Posted on May 12, 2011 In Archives

Politics & Parsha: “Shul Politics Like Never Before”

Each week IPA Deputy Director of Public Policy Howie Beigelman takes a look at the weekly parsha and discusses it in a way you may never have seen. Any hashkafic, halachic or political opinions are personal and do not reflect the official psak or policy of the OU.

Behar 5771: What’s THAT Got to Do With It?

When I was a boy of fourteen, my father was so ignorant I could hardly stand to have the old man around. But when I got to be twenty-one, I was astonished at how much the old man had learned in seven years. – Mark Twain

In rabbinic & talmudic circles, it’s fashionable to ask how two connected ideas really aren’t connected at all by plagiarizing the question numerous commentators posed on this week’s Torah portion, where G-d teaches the laws of shemitah, requiring all farmland lie fallow every seventh “Sabbatical” year to Moses at Mt. Sinai. Ask the commentaries: how pray tell is shemitah connected to Sinai? As for the commentaries, you’re on your own; we’ve got a different lesson.

In life, as Mr. Twain notes above, perhaps especially so in politics & statecraft, knowledge (what Jewish tradition calls chochmah) doesn’t equate with wisdom (da’at). Tradition teaches, joining knowledge & wisdom is binah, understanding (aka, the acronym CHaBaD).

Sinai was knowledge. But as C.S. Lewis’ Professor Digory noted, schools don’t teach everything one needs to know.

G-d knew that. He intended mankind internalize the lesson that sometimes the only way we make judgments on what were the right choices is by letting time tell. Thus Sinai is where we learn of shemitah.

Land recharges when it lies fallow; rejuvenates and even grows in ways it never would if “worked.” Same for our minds, bodies & souls; that’s why one of the great rabbis of the last century, Rabbi Shlomo Wolbe, required his students to take a walk by themselves each day.

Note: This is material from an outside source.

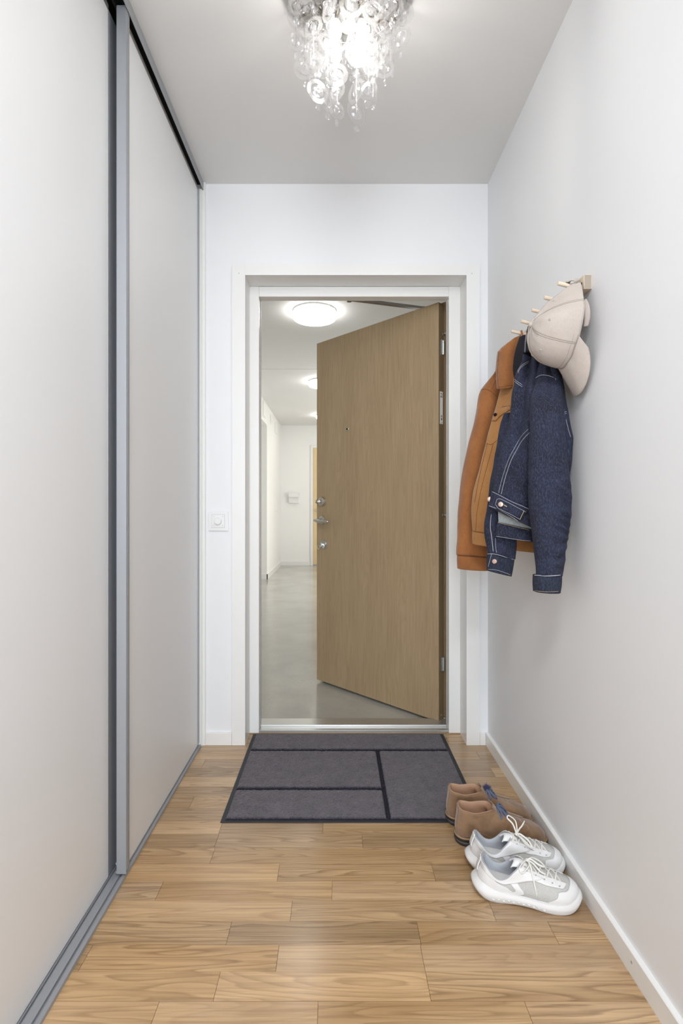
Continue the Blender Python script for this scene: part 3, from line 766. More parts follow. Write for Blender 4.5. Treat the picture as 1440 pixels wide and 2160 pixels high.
M['suedetan'] = fabric('tan_canvas', lin((134, 82, 38)), lin((160, 102, 52)), lin((124, 76, 36)), 800, 11, 0.85)
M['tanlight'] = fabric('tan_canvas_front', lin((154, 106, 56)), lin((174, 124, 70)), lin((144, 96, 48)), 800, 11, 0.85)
M['tanthread'] = plain('brown_thread', lin((110, 62, 26)), 0.8)
M['lining'] = fabric('navy_lining', lin((14, 14, 26)), lin((16, 15, 26)), None, 600, sheen=0.0)
M['copper'] = plain('copper_button', lin((196, 168, 152)), 0.32, 0.7)
M['cotton'] = fabric('beige_cotton_twill', lin((178, 168, 160)), lin((190, 180, 172)), lin((170, 159, 151)), 900, 10, 0.85, 0.2)
M['cottonseam'] = plain('cap_seam', lin((158, 147, 138)), 0.9)
M['snap'] = plain('dark_snap', lin((40, 30, 26)), 0.3, 0.8)

# ================================================================== CLOTH HELPERS
def section_loft(rows, k=8, n=56, pw=2.3, wr=0.0, wscale=(1, 1, 1), seed=0, folds=None, cap_top=True, hollow=0.0):
    """rows: (L, R, half_depth) with L, R = (px, py, Y). Every row is a rounded slab between the two points; rows are
    joined into one cloth tube, wrinkled along its normals. hollow>0 turns the lower end inwards (an open cuff)."""
    flat = []
    for L, R, hd in rows:
        a, b = P(*L), P(*R); flat.append((*a, *b, hd))
    flat = catmull(flat, k)
    m = MB(); rings = []
    for idx, f in enumerate(flat):
        a, b, hd = Vector(f[0:3]), Vector(f[3:6]), f[6]
        c = (a + b) / 2; ax = (b - a) / 2
        dh = Vector((ax.y, -ax.x, 0)).normalized()
        if dh.y > 0: dh = -dh                       # minor axis towards the room
        pts = []
        for i in range(n):
            t = 2 * PI * i / n; cs, sn = math.cos(t), math.sin(t)
            u = math.copysign(abs(cs) ** (2 / pw), cs); v = math.copysign(abs(sn) ** (2 / pw), sn)
            p = c + ax * u + dh * hd * v
            nrm = (ax.normalized() * cs * hd + dh * sn * ax.length).normalized()
            w = 0
            if wr:
                q = Vector((p.x * wscale[0] + seed, p.y * wscale[1] + seed * 1.7, p.z * wscale[2]))
                w = wr * (noise.noise(q * 9) + 0.5 * noise.noise(q * 21 + Vector((3, 1, 2))))
            if folds: w += folds(u, v, idx / (len(flat) - 1), p)
            p = p + nrm * w
            if p.x > XR - 0.003: p.x = XR - 0.003 - 0.0008 * noise.noise(p * 30)
            pts.append(p)
        rings.append(pts)
    vr = [m.ring(p) for p in rings]
    for a, b in zip(vr, vr[1:]): m.bridge(a, b)
    if cap_top:
        c = sum(rings[0], Vector()) / n; m.bridge(vr[0], m.ring([c + (p - c) * 0.5 for p in rings[0]])); m.b.verts.ensure_lookup_table()
        m.cap([m.b.verts[i] for i in range(len(m.b.verts) - n, len(m.b.verts))])
    if hollow:
        c = sum(rings[-1], Vector()) / n; prev = vr[-1]
        for s_, dz in ((0.95, -0.0008), (0.90, 0.001), (0.86, hollow)):
            r = m.ring([c + (p - c) * s_ + Vector((0, 0, dz)) for p in rings[-1]]); m.bridge(prev, r); prev = r
        m.cap(prev)
    else:
        m.cap(vr[-1], True)
    return m

def bvh_of(*objs):
    vs_, fs = [], []
    for o in objs:
        w = WM(o); b = len(vs_); vs_ += [w @ v.co for v in o.data.vertices]; fs += [[b + i for i in p.vertices] for p in o.data.polygons]
    return BVHTree.FromPolygons(vs_, fs)
EYE = Vector((0, 0, CZ))
def cast(bv, px, py, Yd=None):
    d = (P(px, py, 1.0) - EYE).normalized()
    loc, nrm, i, dist = bv.ray_cast(EYE, d)
    if loc is None:
        if Yd is None: return None, None
        return P(px, py, Yd), -d
    if nrm.dot(d) > 0: nrm = -nrm
    return loc, nrm
def pline(pts, step=3.0):
    out = []
    for (x0, y0), (x1, y1) in zip(pts, pts[1:]):
        n = max(1, int(math.hypot(x1 - x0, y1 - y0) / step))
        out += [(x0 + (x1 - x0) * i / n, y0 + (y1 - y0) * i / n) for i in range(n)]
    return out + [pts[-1]]
def stitch(bv, pts, mat, parent, r=0.0006, name='stitching', off=0.0006, dashed=False, curve=True):
    """a sewn seam: a thread lying on the cloth through the given points"""
    if curve and len(pts) > 2: pts = catmull(pts, 4)
    w = []
    for x, y in pline(pts, 2.0):
        p, n = cast(bv, x, y)
        if p is not None and (not w or (p - w[-1]).length < 0.03): w.append(p + n * off)
    if len(w) < 2: return None
    m = MB()
    if dashed:
        for i in range(0, len(w) - 1, 1):
            a, b = w[i], w[i + 1]; m.tube([a, a.lerp(b, 0.62)], r, 5)
    else: m.tube(w, r, 5)
    return m.build(name, mat, parent, smooth=True)
def patch(bv, poly, mat, parent, name, off=0.0015, thick=0.002, Yd=None, sub=3, wob=0.0, blend=0.0, YL=None):
    """cloth flap: polygon laid over the cloth below it, thickened"""
    b = bmesh.new(); vv = [b.verts.new((x, y, 0)) for x, y in poly]; f = b.faces.new(vv)
    bmesh.ops.triangulate(b, faces=[f]); 
    for _ in range(sub): bmesh.ops.subdivide_edges(b, edges=b.edges[:], cuts=1, use_grid_fill=False)
    bmesh.ops.triangulate(b, faces=b.faces[:])
    for v in b.verts:
        x, y = v.co.x, v.co.y
        if YL: p = P(x, y, YL(x, y)); n = (EYE - p).normalized()
        else: p, n = cast(bv, x, y, Yd)
        d = (EYE - p).normalized()
        v.co = p + d * (off + wob * noise.noise(p * 35))
    m = MB(); m.b.free(); m.b = b
    return m.build(name, mat, parent, smooth=True, solid=thick, offset=0)
def disc_on(bv, px, py, r, h, mat, parent, name, Yd=None, dome=True, squash=1.0):
    p, n = cast(bv, px, py, Yd)
    q = n.to_track_quat('Z', 'Y').to_matrix().to_4x4()
    m = MB(); m.lathe([(0, h), (r * 0.55, h * 0.92), (r * 0.8, h * 0.85), (r * 0.92, h), (r, h * 0.75), (r, -0.001)], 24, Matrix.Translation(p) @ q)
    return m.build(name, mat, parent, smooth='auto'), p, n

# ================================================================== TAN JACKET
def tan_jacket():
    root = tag(empty('jacket', (0.60, PEGY[4], 1.65)), 'tan brown jacket with broad collar hanging from the farthest peg', 'jacket')
    def sf(u, v, t, p): return 0.004 * math.sin(u * 4.0 + t * 6) * (0.3 + t) + 0.0035 * noise.noise(Vector((p.x * 30, p.y * 30, p.z * 5)))
    Y = 1.90
    rows = [((1046, 780, 1.86), (1066, 782, 1.86), 0.020), ((1030, 802, Y), (1070, 800, Y), 0.030), ((1012, 826, Y), (1066, 824, Y), 0.038), ((1004, 860, Y), (1058, 860, Y), 0.040),
            ((995, 900, Y), (1048, 900, Y), 0.040), ((983, 952, Y), (1040, 952, Y), 0.040), ((974, 1012, Y), (1034, 1012, Y), 0.040), ((969, 1062, Y), (1031, 1062, Y), 0.038),
            ((966, 1120, Y), (1030, 1120, Y), 0.036), ((964.5, 1170, Y), (1029.5, 1173, Y), 0.035)]
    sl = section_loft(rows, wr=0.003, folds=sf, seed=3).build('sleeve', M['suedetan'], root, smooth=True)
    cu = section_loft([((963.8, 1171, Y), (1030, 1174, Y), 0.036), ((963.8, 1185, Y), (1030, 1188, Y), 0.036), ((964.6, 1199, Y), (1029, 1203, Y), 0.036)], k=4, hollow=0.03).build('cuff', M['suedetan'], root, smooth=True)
    Ya, Yb = 1.80, 1.655
    rows = [((1086, 716, 1.78), (1112, 712, 1.70), 0.012), ((1072, 740, 1.80), (1122, 740, 1.68), 0.022), ((1062, 790, Ya), (1138, 790, Yb), 0.03), ((1056, 820, Ya), (1142, 820, Yb), 0.034), ((1047, 856, Ya), (1144, 856, Yb), 0.036), ((1036, 892, Ya), (1144, 892, Yb), 0.036),
            ((1024, 942, Ya), (1144, 942, Yb), 0.036), ((1011, 990, Ya), (1144, 990, Yb), 0.034), ((998, 1037, Ya), (1144, 1040, Yb), 0.032), ((993.5, 1084, Ya), (1143, 1095, Yb), 0.030), ((997, 1120, Ya), (1143, 1140, Yb), 0.028)]
    bf = lambda u, v, t, p: 0.004 * math.sin(u * 9 + 1 + t * 2) * smooth(0.1, 0.5, t) + 0.003 * noise.noise(Vector((p.x * 26, p.y * 26, p.z * 5)))
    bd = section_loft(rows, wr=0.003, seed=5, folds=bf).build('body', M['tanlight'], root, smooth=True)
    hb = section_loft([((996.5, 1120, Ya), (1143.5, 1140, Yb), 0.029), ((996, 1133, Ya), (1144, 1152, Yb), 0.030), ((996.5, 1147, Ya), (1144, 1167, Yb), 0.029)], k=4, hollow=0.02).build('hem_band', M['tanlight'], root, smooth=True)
    bs = bvh_of(sl, cu); bb = bvh_of(bd, hb)
    stitch(bs, [(1013, 823), (1022, 821), (1032, 824), (1040, 830), (1048, 838)], M['tanthread'], root, name='seam')
    stitch(bs, [(1036, 822), (1041, 812), (1046, 800)], M['tanthread'], root, name='seam')
    stitch(bs, [(966, 1172.5), (985, 1174), (1005, 1175), (1028, 1176)], M['tanthread'], root, name='seam')
    stitch(bb, [(1058, 858), (1066, 857), (1076, 856)], M['tanthread'], root, name='seam')
    stitch(bb, [(1026, 935), (1035, 938), (1044, 932), (1052, 926)], M['tanthread'], root, name='seam')
    stitch(bb, [(1040, 935), (1028, 980), (1015, 1030), (1006, 1080), (1003, 1120)], M['tanthread'], root, name='seam')
    stitch(bb, [(1028, 935), (1018, 975), (1008, 1020), (1001, 1060)], M['tanthread'], root, name='seam')
    stitch(bb, [(998, 1121), (1012, 1123.5), (1026, 1126)], M['tanthread'], root, name='seam')
    # pocket flap with snap
    pf = patch(bb, [(1037, 887), (1040, 877), (1050, 862.5), (1072, 856.5), (1076, 857), (1076, 864), (1066, 870), (1055, 877), (1050, 882), (1045, 888)], M['tanlight'], root, 'pocket_flap', off=0.004, thick=0.003)
    disc_on(bb, 1046, 876, 0.006, 0.0075, M['snap'], pf, 'snap_button')
    # dark lining at the neck
    section_loft([((1097, 713, 1.725), (1110, 706, 1.68), 0.010), ((1088, 745, 1.715), (1114, 742, 1.67), 0.014), ((1084, 775, 1.71), (1112, 770, 1.66), 0.014), ((1086, 800, 1.71), (1110, 795, 1.66), 0.012)], wr=0.003, seed=8).build('lining', M['lining'], root, smooth=True)
    # collar: a thick folded flap over the shoulder
    poly = [(1093, 708.5), (1084, 713), (1070, 724), (1058, 734), (1050, 743), (1047.5, 762), (1045.8, 783), (1047, 802), (1048.3, 821), (1060, 820.5), (1072, 819), (1083, 817.5), (1088, 800), (1089.5, 786), (1086.5, 765), (1088, 750), (1093, 733), (1098.8, 714)]
    YL = lambda x, y: 1.725 + 0.0010 * (1088 - x) * 0.6 - 0.00022 * (y - 708) + 0.006 * math.sin((x - 1040) * 0.12 + (y - 700) * 0.02) + 0.014 * (1 - math.sin(min(1, max(0, (x - 1045) / 45)) * PI)) 
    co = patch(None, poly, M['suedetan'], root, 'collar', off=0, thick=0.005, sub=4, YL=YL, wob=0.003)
    bc = bvh_of(co)
    stitch(bc, [(1053, 746), (1051, 770), (1050.5, 795), (1052, 817)], M['tanthread'], co, off=0.003, name='seam')
    stitch(bc, [(1052, 817), (1066, 815.5), (1082, 813)], M['tanthread'], co, off=0.003, name='seam')
    # hanger loop over the peg
    m = MB(); y = PEGY[4] - 0.004
    top = Vector((0.633, y, 1.6615)); pts = [P(1099.5, 715, 1.735), P(1101, 706, 1.745), top + Vector((-0.001, -0.008, -0.006)), top + Vector((0, 0, 0.001)), top + Vector((0.001, 0.010, -0.004)), top + Vector((0.002, 0.013, -0.03)), P(1108, 722, 1.79)]
    m.tube([Vector(p) for p in catmull([tuple(p) for p in pts], 5)], 0.0032, 8, flat=0.35); m.build('hanger_loop', M['suedetan'], root, smooth=True)
tan_jacket()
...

President Ford, pilloried by his decision to pardon Richard Nixon, in the short term saw it contribute to his electoral defeat. Seen from the rear view mirror decades since, it was prophetic; exactly the right move.

President Obama gets credit – and more credit each day as the details, contingencies and aftermath are more fully known – for a bold raid into Pakistan to capture and kill Osama Bin Laden. Only history will be able to fully judge his actions against the facts we just don’t know. Is al-Qaeda crippled or will they be resurgent & retaliatory? Should we have taken him alive?

Similarly, Mr. Obama’s predecessor; President Bush takes heat for his anti-terror policies. But only history – and its declassified intelligence – will tell us if he was right.

And only time, as healer of wounds, will allow partisans on both sides to see clearer. With “fallow” hearts & minds, Bush v. Gore will excite the same amount of passion as Hayes v. Tilden and Mr. Obama’s middle name will be just a trivia question on par with Harry “S.” Truman.

In our personal, communal & national lives, the lessons of Behar are that we don’t always know, time does heal (almost) all and our bodies, minds and even our body politics all benefit from sabbaticals.

Words to consider, ideas to ponder — politics & the parsha.